What is Australia doing to help those vulnerable in Afghanistan?

Australia’s response to the Afghan crisis is a hot topic at the moment, but what are we really doing to help?

Images circulating the internet depict nothing short of terror for the citizens in Afghanistan.

Massive crowds of desperate civilians trying to board outgoing planes, women and children being torn from the streets and the public torture of those who dispute the Taliban, are just the tip of the iceberg in this national crisis.

Image: CNN

The Taliban was quick to reprise following the withdrawal of American soldiers, which began in early May. The nation’s capital, Kabul has since been captured and taken over by the extremist group. 

This prompted the chaotic efforts of Afghan citizens to flee the country. Many countries are developing dedicated refugee programs that inevitably face the fate of displacement.

But what is Australia doing to help? How do these efforts compare to those of other developed countries?  The single thing any nation can do to assist with the developing crisis is allowing Afghan refugees to take asylum in their country.

Australia is set to allow 3000 places, within its already established humanitarian visa program, for those currently escaping Afghanistan.

It is important to note that this number comes from an already existing 13,750 humanitarian visas offered each year and is NOT an additional intake.

Australia is not allowing anything above their usual refugee intake but rather setting aside some “special passes” for the Afghans caught up in the current crisis. This plan falls far and few between when compared to what other countries are doing to show their support.

Canada has discussed plans to resettle more than 20,000 Afghans, particularly those most vulnerable such as women, LGBTIQ+ members, humanitarians and reporters. This has been presented as an addition to the current refugee visa allowance.

Similarly, the UK has also said they will provide a matched 20,000 additional refugee visas, with the first 5,000 given to the priority groups.

It’s important to note that both of these countries have had a military presence in Afghanistan, similar to that of the Australian forces.

Other nations who have previously deployed troops to Afghanistan, such as Europe and New Zealand, have stepped up to the plate and plan to do their part in the evacuation and refuge.

Regardless of their significantly smaller scale, New Zealand has already identified 200 eligible Afghans within their deployed troops and families.
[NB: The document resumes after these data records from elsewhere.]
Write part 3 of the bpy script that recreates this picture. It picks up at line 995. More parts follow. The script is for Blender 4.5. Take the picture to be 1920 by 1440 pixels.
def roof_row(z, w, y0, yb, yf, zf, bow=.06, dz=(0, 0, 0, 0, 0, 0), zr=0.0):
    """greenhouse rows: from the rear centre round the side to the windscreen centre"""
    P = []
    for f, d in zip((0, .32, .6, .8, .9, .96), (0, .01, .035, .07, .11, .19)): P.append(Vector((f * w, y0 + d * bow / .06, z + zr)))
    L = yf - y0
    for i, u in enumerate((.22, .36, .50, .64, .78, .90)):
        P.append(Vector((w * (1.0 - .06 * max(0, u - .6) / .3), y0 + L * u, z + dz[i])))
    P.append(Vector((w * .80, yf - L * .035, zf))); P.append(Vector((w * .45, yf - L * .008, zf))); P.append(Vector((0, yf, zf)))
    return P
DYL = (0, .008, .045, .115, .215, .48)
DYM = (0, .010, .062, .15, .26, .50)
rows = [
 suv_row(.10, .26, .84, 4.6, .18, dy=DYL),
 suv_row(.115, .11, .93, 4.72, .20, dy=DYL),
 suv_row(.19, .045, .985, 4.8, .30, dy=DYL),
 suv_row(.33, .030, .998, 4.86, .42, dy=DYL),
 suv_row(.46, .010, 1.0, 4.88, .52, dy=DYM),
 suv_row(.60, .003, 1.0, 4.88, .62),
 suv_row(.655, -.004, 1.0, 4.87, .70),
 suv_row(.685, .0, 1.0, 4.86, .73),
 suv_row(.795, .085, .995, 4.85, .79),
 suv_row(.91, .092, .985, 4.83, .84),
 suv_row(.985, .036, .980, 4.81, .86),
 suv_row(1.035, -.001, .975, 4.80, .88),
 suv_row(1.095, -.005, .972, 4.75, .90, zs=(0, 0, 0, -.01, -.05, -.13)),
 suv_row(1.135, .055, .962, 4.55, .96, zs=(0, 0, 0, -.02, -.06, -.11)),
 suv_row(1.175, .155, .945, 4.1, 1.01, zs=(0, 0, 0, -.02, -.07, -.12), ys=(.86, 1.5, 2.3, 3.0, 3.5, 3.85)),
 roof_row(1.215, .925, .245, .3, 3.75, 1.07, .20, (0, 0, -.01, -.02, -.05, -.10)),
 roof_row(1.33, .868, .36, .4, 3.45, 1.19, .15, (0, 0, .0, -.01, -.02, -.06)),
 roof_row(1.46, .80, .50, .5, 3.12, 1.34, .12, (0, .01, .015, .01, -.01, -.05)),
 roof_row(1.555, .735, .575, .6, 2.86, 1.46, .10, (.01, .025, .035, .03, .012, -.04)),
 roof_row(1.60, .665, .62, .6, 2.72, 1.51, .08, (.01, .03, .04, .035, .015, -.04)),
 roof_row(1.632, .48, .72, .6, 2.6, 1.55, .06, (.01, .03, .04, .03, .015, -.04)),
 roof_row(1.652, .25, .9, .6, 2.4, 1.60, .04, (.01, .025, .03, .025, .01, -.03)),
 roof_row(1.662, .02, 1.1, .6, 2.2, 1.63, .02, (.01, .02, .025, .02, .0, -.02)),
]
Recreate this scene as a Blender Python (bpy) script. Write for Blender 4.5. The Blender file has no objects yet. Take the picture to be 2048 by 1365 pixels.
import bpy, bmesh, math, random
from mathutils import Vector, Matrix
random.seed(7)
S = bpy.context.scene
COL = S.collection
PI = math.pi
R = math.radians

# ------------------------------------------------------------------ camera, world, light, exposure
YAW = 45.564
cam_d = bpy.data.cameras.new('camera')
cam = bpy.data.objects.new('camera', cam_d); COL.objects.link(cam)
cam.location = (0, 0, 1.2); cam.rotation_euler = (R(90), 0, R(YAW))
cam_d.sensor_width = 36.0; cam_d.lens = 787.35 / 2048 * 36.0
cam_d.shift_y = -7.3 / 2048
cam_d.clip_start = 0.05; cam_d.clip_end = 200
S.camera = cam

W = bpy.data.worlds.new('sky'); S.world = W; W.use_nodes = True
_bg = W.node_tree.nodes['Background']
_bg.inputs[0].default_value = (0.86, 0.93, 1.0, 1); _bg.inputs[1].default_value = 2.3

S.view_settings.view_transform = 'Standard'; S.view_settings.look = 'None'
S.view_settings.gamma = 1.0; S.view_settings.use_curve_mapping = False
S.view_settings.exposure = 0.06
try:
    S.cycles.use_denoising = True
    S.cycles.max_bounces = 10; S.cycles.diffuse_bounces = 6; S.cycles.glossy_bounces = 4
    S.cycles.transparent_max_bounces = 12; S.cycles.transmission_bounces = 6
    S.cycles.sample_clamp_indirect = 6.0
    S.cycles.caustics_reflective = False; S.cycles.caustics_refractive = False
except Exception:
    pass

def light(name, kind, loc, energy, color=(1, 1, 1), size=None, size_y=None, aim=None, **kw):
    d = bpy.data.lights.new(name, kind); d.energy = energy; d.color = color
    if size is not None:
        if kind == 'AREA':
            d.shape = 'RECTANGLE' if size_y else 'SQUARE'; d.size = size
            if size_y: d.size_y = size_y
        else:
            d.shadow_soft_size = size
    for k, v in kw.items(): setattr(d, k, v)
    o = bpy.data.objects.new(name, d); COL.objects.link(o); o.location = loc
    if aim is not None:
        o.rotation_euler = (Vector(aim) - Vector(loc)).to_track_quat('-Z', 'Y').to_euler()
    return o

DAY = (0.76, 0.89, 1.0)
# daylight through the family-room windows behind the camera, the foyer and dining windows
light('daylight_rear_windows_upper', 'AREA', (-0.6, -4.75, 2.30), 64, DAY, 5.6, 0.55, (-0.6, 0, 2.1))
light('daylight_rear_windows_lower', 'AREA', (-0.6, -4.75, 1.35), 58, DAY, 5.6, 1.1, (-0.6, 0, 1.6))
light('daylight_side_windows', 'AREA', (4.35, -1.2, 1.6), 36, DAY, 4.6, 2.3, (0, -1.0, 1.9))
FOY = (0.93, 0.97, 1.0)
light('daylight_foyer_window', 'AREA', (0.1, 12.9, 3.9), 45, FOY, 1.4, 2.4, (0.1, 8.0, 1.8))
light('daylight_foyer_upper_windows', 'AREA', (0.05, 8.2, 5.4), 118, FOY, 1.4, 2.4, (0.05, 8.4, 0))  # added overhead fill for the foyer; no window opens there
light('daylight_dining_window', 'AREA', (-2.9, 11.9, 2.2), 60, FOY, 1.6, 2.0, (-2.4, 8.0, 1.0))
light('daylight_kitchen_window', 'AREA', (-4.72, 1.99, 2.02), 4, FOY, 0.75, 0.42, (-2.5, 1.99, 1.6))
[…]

Prime Minister Scott Morrison has spoken out about these countries efforts saying “Australia is not going into that territory” and has “no plans” to operate a model at a similar scale.

The government has already significantly reduced their refugee intake from 18,750 to 13,750 in last years budget and people are calling on the country to do more.

This is a crisis untouchable by reserved effort, everyone and every nation with the capability must act swift and hard.